For the last three Septembers, Mike Burville has spent a week's vacation in some of America's most picturesque and remote natural settings: Superior National Forest near Ely, Minn., Yosemite National Park in California, and Glacier National Park in Montana.

Instead of backpacking and camping on his own, Burville volunteered free time to maintain and build trails at each place. As part of small stewardship teams with various outdoor nonprofit groups, he has removed deadfalls and cleared portage trails on lakes near the Boundary Waters Canoe Area Wilderness. He has helped build retaining walls from boulders on the John Muir Trail in Yosemite, and he's helped install check dams and drainage ditches on a new section of trail in Glacier.

"I used to go on regular golfing trips with close friends each September, but when I started getting closer to 50, I realized there were many wild places I wanted to visit, and these volunteer vacations were perfect for me," said Burville, 47, an attorney from Farmington who runs his own practice. "I love being outdoors, and I've always liked manual labor. So these trips had everything I was looking for and more."

So-called volunteer vacations are a seamless fit for adventure-seekers and other outdoors junkies who want to channel some of their energy differently. Many of the "vacations" involve maintaining, restoring and building the nation's hiking trails. They happen in state parks, state and national forests, and federal land jurisdictions. Officials say volunteers are essential to deal with the backlog of trail needs around the country, including in Minnesota. Though smaller in scope and duration, Minnesota volunteer trips are out there, for example, through the Border Route Trail Association and the Minnesota Rovers outdoors club.

"More and more people are looking to have a purpose behind their vacations," said Libby Wile, senior director of volunteer stewardship for the American Hiking Society in Silver Spring, Md. "Volunteer vacations foster public land stewardship and provide volunteers the opportunity to give back to the trails they love, meet new people, and have a great time in some of the most beautiful public places America has to offer."

Myriad trips

The American Hiking Society each year publicizes a lengthy nationwide list of weeklong volunteer vacations. This year, the nonprofit group offers 55 different trail-building and restoration trips, which run from February to December. Other nonprofits, including the Conservation Volunteers International Program and Wilderness Volunteers, offer much the same.

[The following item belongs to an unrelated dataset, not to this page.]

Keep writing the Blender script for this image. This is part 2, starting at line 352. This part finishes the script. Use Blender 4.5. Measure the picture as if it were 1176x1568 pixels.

Wile said volunteers come from all walks of life and from across the country. The age range is wide, too, from teenagers to some people in their early 80s. Trip crews consist of five to 16 volunteers and are accompanied by a crew leader. Tools and supervision are provided by the host agency or organization. All trips are rated based on their degree of difficulty. Easier trips, for example, have modern sleeping accommodations (in cabins or bunkhouses) and amenities and require shorter day-hikes, and the work usually revolves around general trail maintenance. Harder trips usually require backpacking up to 10 miles in higher elevations into a base camp. The trail work is considered "strenuous to very strenuous." Volunteers must also provide their own camping gear. In addition, volunteers pay a registration fee (typically from $200 to about $3,000, depending on the trip location and organization) and are responsible for transportation. A typical workday is about six hours.

"We don't require any previous trail-maintenance experience, but our projects do stress the need to be in good physical condition — we definitely work hard and get our hands dirty," Wile said. "Volunteers have a wide variety of trips to choose from. But they should be realistic about what they can do before they commit to a trip."

If you're looking for a volunteer vacation with an international destination, Conservation Volunteers International Program provides trips to the Galápagos Islands in Ecuador, the Machu Picchu Sanctuary in Peru, the Scottish Highlands, and elsewhere.

"We started focusing on our international sites because they don't get the volunteer support we get here in the U.S.," said Chris Braunlich, Conservation Volunteers' chief executive. "Every park could use more support, but the ones in the U.S. get a lot of help from local groups and other volunteers."

Everything coordinated

As for the attorney from Farmington, Burville said his weeklong stints have allowed him time in some breathtaking natural settings with like-minded people. Some have become his close friends.

"I started doing these trips primarily as a way to be out in the woods and to see places that I had not been to, without having to visit them alone," said Burville, who also hunts and fishes. "Most of my family or friends are either not interested in backcountry travel or have physical limitations, or family or work obligations that don't allow them to go. An extra benefit has been meeting people from around the country … and hearing their stories and about other places to travel."

Because his job requires catering to every detail of his clients, Burville said he appreciated how little effort is required to taking a volunteer trip.

"Since all of the real organizational work for these trips is done by sponsoring groups, all I have to do is pick one that falls on a week that works for my schedule, and I can go without having to worry about coordinating schedules with others," he said. This year, Burville will take another weeklong volunteer vacation to Denali National Park in Alaska.

"I strongly recommend these trips to people who don't need to control their daily schedules on a trip like this but wish to get out and meet people and be in some of the most beautiful places in our country," he said. "There's a lot of satisfaction in providing the volunteer labor to keep up these trails. It's especially satisfying when you're at a busy place like Yosemite and you see hundreds of people a day using a lot of the front-country trails and the beating that those trails take."